Sie waren nie ganz weg, und diesen Sommer hängen sie besonders gehäuft in den Boutiquen: Westen, von denen keiner genau weiß, was man eigentlich damit macht, oder?

Von Max Scharnigg und Julia Werner

Für sie: Besser als ihr Ruf

Ein Trend, der auf den Laufstegen und in den Geschäften preiswerter Modeketten irgendwie nicht mehr weggeht, sind Westen. Zunächst kamen sie im Zuge des Neunzigerjahre-Revivals in Kombination mit weiten Bundfaltenhosen wieder auf und wurden von geschmackvollen Influencern im Herbst getragen.
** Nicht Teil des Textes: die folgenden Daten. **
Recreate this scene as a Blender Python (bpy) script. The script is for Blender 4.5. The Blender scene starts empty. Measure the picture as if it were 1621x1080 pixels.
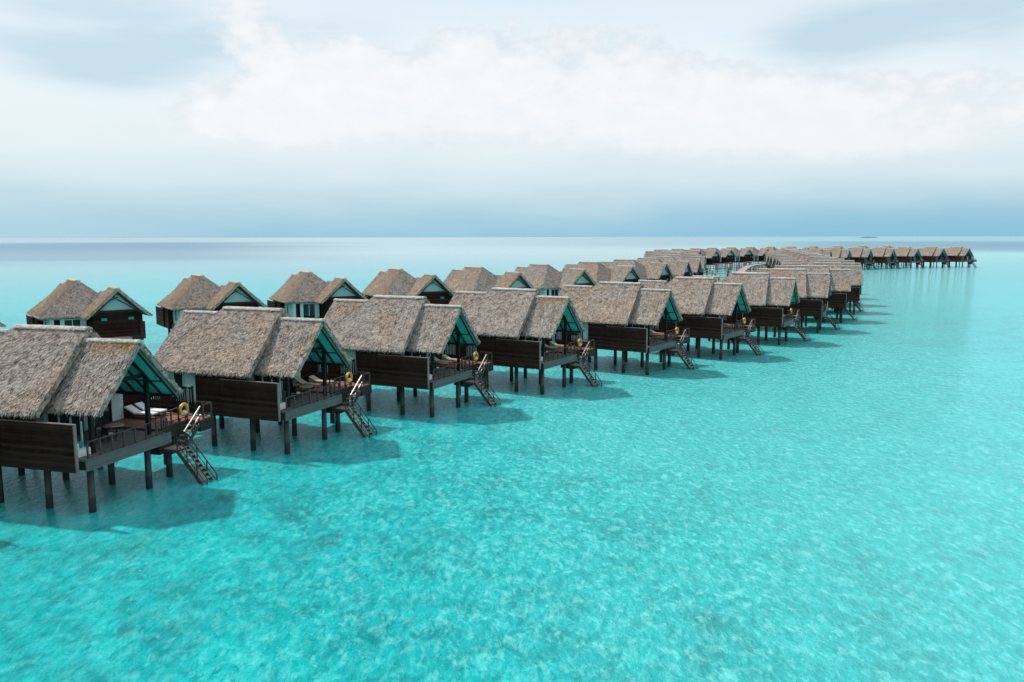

Jetzt sind sie sogar im Sommer angekommen, und zwar im Set mit der passenden Bermuda und ohne irgendwas drunter getragen. Warum bloß sieht man diesen schönen, jugendlichen und trotzdem erwachsenen Look bloß immer nur online, aber nicht im wahren Leben? An Oberarm-Komplexen kann es definitiv nicht liegen, denn die Leute schießen sich ja dank der neuen Positivität ihrem Körper gegenüber auch längst in die entblößendsten Top-Varianten. Wie wäre es also mal mit einem Sommerwesten-Outfit, so wie dieses erschwingliche hier, zu haben in der nächsten Zara-Filiale? Es hat wirklich nur Vorteile: Es ist, wenn nicht knalleng getragen, total luftig, vor allem aus Leinen. Und es wirkt gleichzeitig sehr viel angezogener als all diese bunten Strandkleider, die seit ein paar Jahren völlig deplatziert bei 22 Grad Plus durch die deutschen Städte wehen, als sei Mallorca-Festival in der Fußgängerzone. Die Weste wirkt diesem ja leider oft etwas ungekonnten Sommer-Laisser-Faire, das wirklich auf der Finca bleiben sollte, stilvoll entgegen. Sie sagt über ihre Trägerin: Ich bin in der Stadt, und genau hier und nirgendwo anders möchte ich gerade sein. Und meine täglichen Aufgaben anpacken. Die Muckis dafür habe ich.

Für ihn: Hobbyalarm

(Foto: Closed)

Angelweste, Reporterweste, Safariweste - kaum ein Kleidungsstück der Herrengarderobe ist so bemüht, seinen Nutzwert herauszustellen wie die leichte Sommerweste. Zu Recht vermutlich, denn ohne triftigen Grund würde man eigentlich nicht darauf kommen, sich so ein Baumwoll-Fähnchen mit elf Taschen anzuziehen, mit dem man aussieht wie jemand, der auf einem Festival arbeiten muss (im besten Fall), oder wie ein Schwiegervater, der im Flixbus aus Coburg anreist (im schlechtesten Fall). Also ja, wer zum großen Angeltrip nach Patagonien aufbricht oder einen authentischen Landrover-Hintergrund hat, kann in so einer Weste eine nützliche Erweiterung seines persönlichen Stauraums finden und wirkt darin durchaus so, als würde er seine Passion ernst nehmen. Einfach als urbanes Freizeit-Outfit eine leichte Weste zu wählen, wie es diese sogenannte Reporterweste des Hamburger Labels Closed anheim stellt, das ist schon eher diffizil. Junge Männer, die Westen über ein Leinenhemd tragen, das lehrt die Erfahrung, verzichten dafür meist dauerhaft auf Schuhe und Strümpfe und heißen Lorenz oder Pierre. Sie haben stets eine leicht übertriebene Vorstellung ihrer eigenen Genialität im Gepäck und geben Kurse in Impro-Theater. Die Weste scheint ihnen ein tauglicher Beweis für individuellen Geschmack zu sein und soll geistreich bis südfranzösisch wirken. Passender Satz: Ey, kann ich nach dem Boule-Spielen vielleicht bei dir pennen? Klar, in manchen Kombinationen mag das auch in Erfüllung gehen, sehr viel öfter sieht es irgendwie gockelig aus. Und warum überhaupt Reporterweste? Gute Reporter kleiden sich unauffällig und ziehen selbst die Splitterschutzweste nur widerwillig an.